Sacramento City Attorney Eileen Teichert said the city is "looking into these allegations."
"I'm surprised and shocked at them," Teichert said. "During my year and a half in this job, I've been very impressed by the humane outreach efforts to the homeless by the city. It is one of the few cities in the state that has an element in its housing plan for low and very low income people.
"This city is exemplary in its treatment of the homeless."
Sacramento County Counsel Bob Ryan, Sheriff John McGinness and Police Department spokesman Sgt. Matt Young declined to comment Wednesday.
Last year, a sweep of homeless camps in northern Sacramento County was preceded by posting of information about where the homeless could receive help if they were interested in getting off the streets.
Sheriff's officials said they were trying to do more than just move the homeless from one part of the community to the other.
During the winter, the county provides 140 beds at Cal Expo, as overflow from the 20-bed Volunteers of America Shelter on North A Street and the 32-bed Salvation Army women's shelter on North B Street.
Plaintiff Anthony Lehr, 49, said Wednesday that everything he owned was confiscated during a cold spell last winter when he was homeless.
Lehr said he was camping on the Sacramento River bank when authorities took his tent, flannel shirts, sleeping bag and food. "It was the basic things you needed to live," Lehr said.
Wednesday afternoon, Lehr brought Merin out on the levee to show him the spot where he often took refuge -- and where he lost his belongings.
The suit's plaintiffs are 11 individuals, who are representative of the homeless; Loaves & Fishes, a nonprofit organization that provides services to the homeless; Sacramento Homeless Organizing Committee, an unincorporated association of homeless and formerly homeless people; and Francis House, a nonprofit organization that provides counseling to the poor.

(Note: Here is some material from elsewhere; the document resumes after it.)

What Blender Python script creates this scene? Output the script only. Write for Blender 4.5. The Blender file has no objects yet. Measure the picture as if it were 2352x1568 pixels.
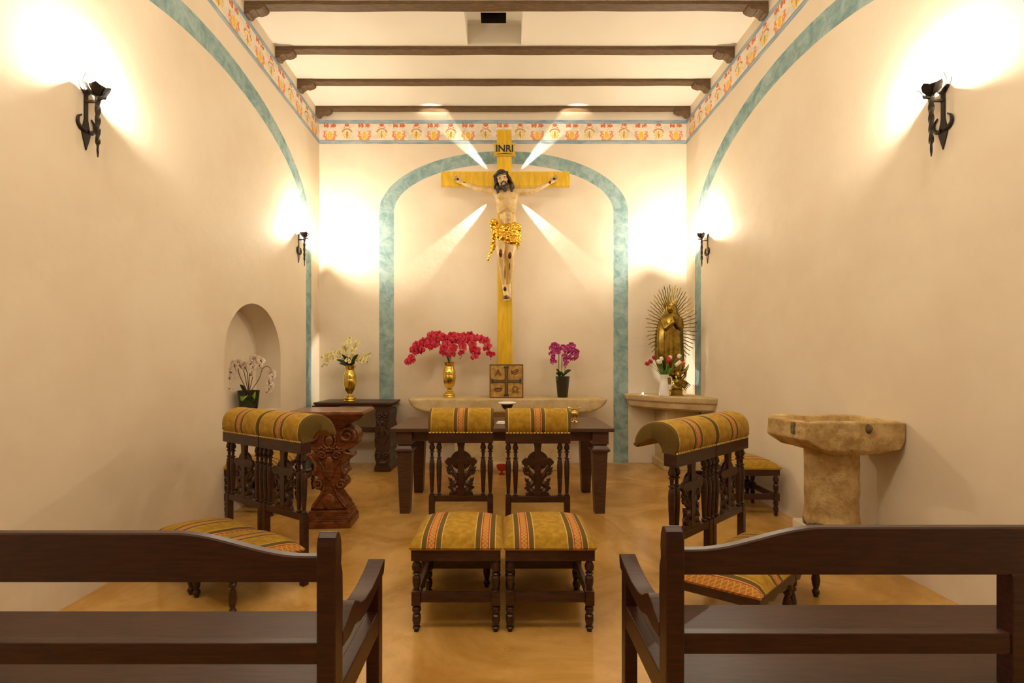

Besides the city and county, defendants include Sacramento Police Chief Albert Nájera and McGinness.
"The solution to homelessness is housing," Merin said in an interview. "It is not harassing homeless people until they go away. On any given night, there are about 1,000 people out on the street because the shelters are full. Many of them camp on the riverbanks, but they are regularly rousted by law enforcement."
"They are cited for camping illegally or possessing a shopping cart," Merin said. "They don't show up in court and a warrant is issued for failure to appear. They are arrested, processed through the jail and prosecuted. Then the cycle starts all over again."
"If the city and county spent a fraction of what this is costing to deal with the homeless in a humane and just manner," he said, "it would go a long way toward eliminating the problem."
In the early hours of Jan. 30, according to the suit, an official count of homeless people in the city and county totaled 2,452. Of this total, 709 were in emergency shelters, 738 in transitional shelters, and 1,005 -- including four children and 17 seniors -- were "sleeping in the streets." The number of unsheltered had increased nearly 10 percent since 2005, the suit says.
The county estimates that 11,000 people in the area will be homeless sometime during a calendar year, according to Merin.
Merin has had extraordinary success pursuing legal actions on behalf of jail inmates and juvenile wards subjected to strip searches in Sacramento County.
"Through this lawsuit, we hope we can develop a more enlightened policy rather than just sweep them under the rug," Merin said.
Basics such as secure storage for their belongings, strategically located portable toilets and Dumpsters where they can dispose of their trash would be a start, Merin said.
After he lost his belongings, Lehr sought help from Loaves & Fishes in rebuilding his inventory. He now is taking advantage of a federal housing program and works at Loaves & Fishes checking belongings into daily storage for homeless. They are allowed to leave their things for the day while they run errands, go to job interviews or go to court.
Lehr, who regularly stores clothing and court documents, understands the value of a safe harbor for their possessions.
"It's all they have," he said.
Merin said San Diego is not the only place where litigation has forced a change in the treatment of homeless persons. A federal judge in Fresno issued an injunction in December prohibiting that city from citing homeless for sleeping outdoors and seizing personal property without prior notice and storage of the property until the owner can recover it.
In a challenge to a Los Angeles ordinance, the 9th U.S. Circuit Court of Appeals last year ruled that, as long as there are a greater number of homeless than beds for them, a city cannot keep the unsheltered from "sitting, lying or sleeping" on skid row sidewalks.